■ WHAT YOU NEED TO DO ■
Reproduce exactly and only the lines running from the one with "Continue the Blender Python script for this scene: part 3, from" through the one with "h.vent(4.5, 5.4, 5.15, .7);", both end lines included.

■ Rows from a 3D scene dataset ■
■ ■ ■ ■
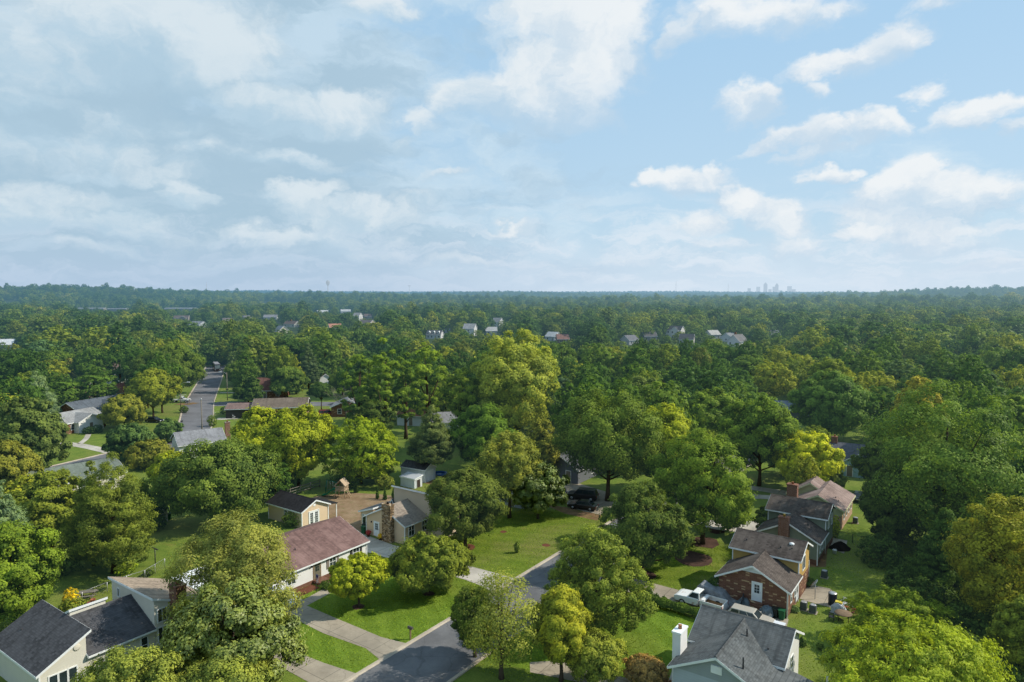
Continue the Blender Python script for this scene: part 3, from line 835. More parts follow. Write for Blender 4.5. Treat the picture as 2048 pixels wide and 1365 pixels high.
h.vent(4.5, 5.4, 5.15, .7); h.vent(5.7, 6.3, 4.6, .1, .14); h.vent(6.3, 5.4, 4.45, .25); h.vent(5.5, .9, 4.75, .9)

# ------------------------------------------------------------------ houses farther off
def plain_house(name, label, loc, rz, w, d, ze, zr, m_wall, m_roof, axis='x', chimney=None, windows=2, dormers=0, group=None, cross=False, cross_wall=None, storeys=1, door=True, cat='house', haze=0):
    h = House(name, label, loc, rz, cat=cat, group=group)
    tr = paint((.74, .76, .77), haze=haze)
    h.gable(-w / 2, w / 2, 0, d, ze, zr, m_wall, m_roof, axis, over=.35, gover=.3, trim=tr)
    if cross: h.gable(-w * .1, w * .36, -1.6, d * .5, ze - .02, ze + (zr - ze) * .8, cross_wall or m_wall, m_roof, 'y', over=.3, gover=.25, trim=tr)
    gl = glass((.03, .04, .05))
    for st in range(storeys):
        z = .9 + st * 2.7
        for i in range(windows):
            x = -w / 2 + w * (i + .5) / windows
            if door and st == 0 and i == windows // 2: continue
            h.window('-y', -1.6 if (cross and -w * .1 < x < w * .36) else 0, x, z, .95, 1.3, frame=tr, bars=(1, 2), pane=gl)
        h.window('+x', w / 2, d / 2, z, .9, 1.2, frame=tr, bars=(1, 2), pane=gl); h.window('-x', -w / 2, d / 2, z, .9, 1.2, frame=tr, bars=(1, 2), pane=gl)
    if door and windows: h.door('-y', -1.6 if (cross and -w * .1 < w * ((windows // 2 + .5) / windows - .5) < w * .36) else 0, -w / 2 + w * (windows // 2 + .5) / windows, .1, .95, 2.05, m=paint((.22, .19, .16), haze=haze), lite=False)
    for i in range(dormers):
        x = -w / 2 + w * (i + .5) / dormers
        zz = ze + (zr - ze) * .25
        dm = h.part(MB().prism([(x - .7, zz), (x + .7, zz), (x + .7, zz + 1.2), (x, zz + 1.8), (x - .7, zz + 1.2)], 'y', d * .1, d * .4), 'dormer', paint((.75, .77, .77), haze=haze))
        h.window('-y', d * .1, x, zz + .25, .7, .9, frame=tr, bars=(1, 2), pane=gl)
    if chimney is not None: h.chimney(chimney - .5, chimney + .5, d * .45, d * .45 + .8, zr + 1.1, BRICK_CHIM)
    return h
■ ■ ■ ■
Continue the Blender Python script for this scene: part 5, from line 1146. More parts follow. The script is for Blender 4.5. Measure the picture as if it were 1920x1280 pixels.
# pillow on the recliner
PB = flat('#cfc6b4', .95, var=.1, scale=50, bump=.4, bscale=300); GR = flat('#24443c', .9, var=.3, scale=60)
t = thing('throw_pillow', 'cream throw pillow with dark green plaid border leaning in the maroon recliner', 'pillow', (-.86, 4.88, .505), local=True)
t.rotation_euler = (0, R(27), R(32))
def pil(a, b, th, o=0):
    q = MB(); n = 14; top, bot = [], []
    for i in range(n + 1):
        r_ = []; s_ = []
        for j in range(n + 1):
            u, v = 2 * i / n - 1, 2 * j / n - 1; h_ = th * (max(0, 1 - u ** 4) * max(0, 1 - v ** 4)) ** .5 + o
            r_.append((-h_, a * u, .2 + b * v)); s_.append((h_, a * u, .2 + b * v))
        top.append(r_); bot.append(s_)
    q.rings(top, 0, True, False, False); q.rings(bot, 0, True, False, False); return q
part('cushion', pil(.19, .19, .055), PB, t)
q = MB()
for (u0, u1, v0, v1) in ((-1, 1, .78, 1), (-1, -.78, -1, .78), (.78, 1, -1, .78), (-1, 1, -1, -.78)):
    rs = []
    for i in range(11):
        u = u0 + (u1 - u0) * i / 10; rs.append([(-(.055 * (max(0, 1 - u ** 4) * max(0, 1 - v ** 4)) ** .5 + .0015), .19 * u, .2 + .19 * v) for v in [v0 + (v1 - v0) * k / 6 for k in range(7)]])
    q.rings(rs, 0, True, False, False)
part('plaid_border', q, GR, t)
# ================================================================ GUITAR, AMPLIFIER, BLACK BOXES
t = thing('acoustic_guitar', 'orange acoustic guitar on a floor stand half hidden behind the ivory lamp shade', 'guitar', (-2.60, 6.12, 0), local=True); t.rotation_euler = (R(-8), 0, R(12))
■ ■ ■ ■
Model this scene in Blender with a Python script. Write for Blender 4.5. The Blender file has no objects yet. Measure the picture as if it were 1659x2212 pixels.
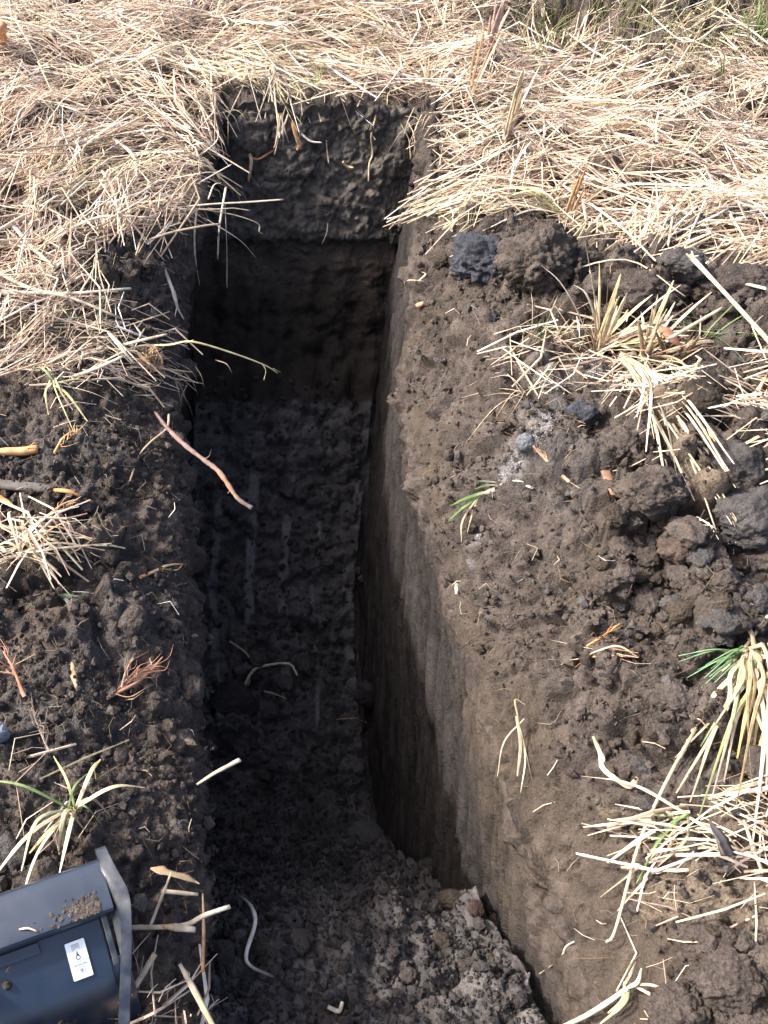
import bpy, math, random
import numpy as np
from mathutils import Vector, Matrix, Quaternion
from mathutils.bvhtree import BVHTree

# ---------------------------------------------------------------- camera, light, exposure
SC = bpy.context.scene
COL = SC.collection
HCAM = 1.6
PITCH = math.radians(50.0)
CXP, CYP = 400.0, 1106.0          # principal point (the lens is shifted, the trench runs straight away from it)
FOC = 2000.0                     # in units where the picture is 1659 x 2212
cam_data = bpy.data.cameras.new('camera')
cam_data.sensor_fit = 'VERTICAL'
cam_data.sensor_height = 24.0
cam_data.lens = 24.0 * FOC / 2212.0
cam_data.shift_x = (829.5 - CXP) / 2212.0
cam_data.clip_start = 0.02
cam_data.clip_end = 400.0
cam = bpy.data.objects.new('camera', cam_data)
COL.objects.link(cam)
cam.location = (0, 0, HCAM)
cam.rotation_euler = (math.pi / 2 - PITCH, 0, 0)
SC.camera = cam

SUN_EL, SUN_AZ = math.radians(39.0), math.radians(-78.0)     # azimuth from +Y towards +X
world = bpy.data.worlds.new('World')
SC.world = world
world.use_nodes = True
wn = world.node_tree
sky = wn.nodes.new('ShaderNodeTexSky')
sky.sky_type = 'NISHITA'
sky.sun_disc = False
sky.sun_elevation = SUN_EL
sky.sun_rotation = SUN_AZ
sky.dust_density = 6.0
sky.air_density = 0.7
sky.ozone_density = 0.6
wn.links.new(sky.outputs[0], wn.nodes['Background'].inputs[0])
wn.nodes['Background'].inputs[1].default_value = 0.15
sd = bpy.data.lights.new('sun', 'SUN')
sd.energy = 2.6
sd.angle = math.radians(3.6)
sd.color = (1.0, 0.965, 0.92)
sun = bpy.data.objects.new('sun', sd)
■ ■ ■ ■
■ WRITTEN REPLY ■
Continue the Blender Python script for this scene: part 3, from line 835. More parts follow. Write for Blender 4.5. Treat the picture as 2048 pixels wide and 1365 pixels high.
h.vent(4.5, 5.4, 5.15, .7); h.vent(5.7, 6.3, 4.6, .1, .14); h.vent(6.3, 5.4, 4.45, .25); h.vent(5.5, .9, 4.75, .9)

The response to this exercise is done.